Cavalli’s vespers laten niet dezelfde stilistische variatie horen waar Monteverdi in zijn vespers mee uitpakt, maar de muziek zelf is zonder meer de moeite waard, van het opvallend chromatische ‘Domine ad adiuvandum’ tot Cavalli’s zetting van het ‘Magnificat’, een zetting die niet dezelfde afwisseling toont als bij Monteverdi maar met zijn zeventien minuten lengte een imposant stukje muzikale architectuur vormt.
Hoewel veel zeventiende-eeuwse muziek is uitgegeven voor relatief kleine bezetting, werd de instrumentatie in de praktijk meestal sterk uitgebreid, waar mogelijk althans. Op die manier werd hier dus voor eveneens een rijkelijke instrumentatie gekozen, met twee cornetti, acht trombones, twee violen en continuo-instrumenten. De zangstemmen blijven in de regel echter enkel bezet. De instrumentale ‘Canzone’ zijn geordend volgens een steeds groter wordende bezetting, van een ‘Canzon a 3’ voor twee violen en continuo na de eerste psalm ‘Dixit Dominus’ tot een ‘Sonata a 12’, voor de voltallige instrumenten helemaal aan het eind van de vespers. De instrumentale uitvoeringen zijn zonder meer prachtig, met een vlekkeloos samenspel maar vooral een expressieve, vocaal gedachte manier van spelen op Cavalli’s melodielijnen.
Het componeren in dialoog, met twee ‘koren’ van instrumenten of zangers die tegen elkaar uitgespeeld worden, was een techniek waar Cavalli goed mee vertrouwd was. De componist was niet voor niets zestig jaar lang verbonden aan de San Marcokathedraal in Venetië en kende dus het werk van oudere componisten als Willaert en Gabrieli goed, iets wat zowel in de instrumentale stukken opvalt als in de psalmzettingen. Het is overigens niet de eerste keer dat een uitgave die al vijftien jaar of ouder is, een lijst solisten laat zien die leest als een who’s who in de barokke zangwereld. Op deze opname zongen onder meer sopraan Emily van Evera of altus Gerd Türk en tenor Mark Padmore mee, naast tenor Markus Brutscher of bas Harry van der Kamp. Het resulteert in heldere, expressieve zangpartijen met een bewonderenswaardig goed verstaanbare dictie.

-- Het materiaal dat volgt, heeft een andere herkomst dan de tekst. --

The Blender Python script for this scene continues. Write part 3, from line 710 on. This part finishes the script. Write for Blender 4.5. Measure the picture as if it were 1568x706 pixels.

Deze heruitgave van een van de hoogtepunten uit de vroege Italiaanse barok wordt aantrekkelijk gepresenteerd op dubbel-cd. Dankzij de indrukwekkende instrumentale en gevoelige vocale prestaties is dit vandaag de dag nog steeds een van de meest onderhoudende opnames van Francesco Cavalli’s boeiende muziek.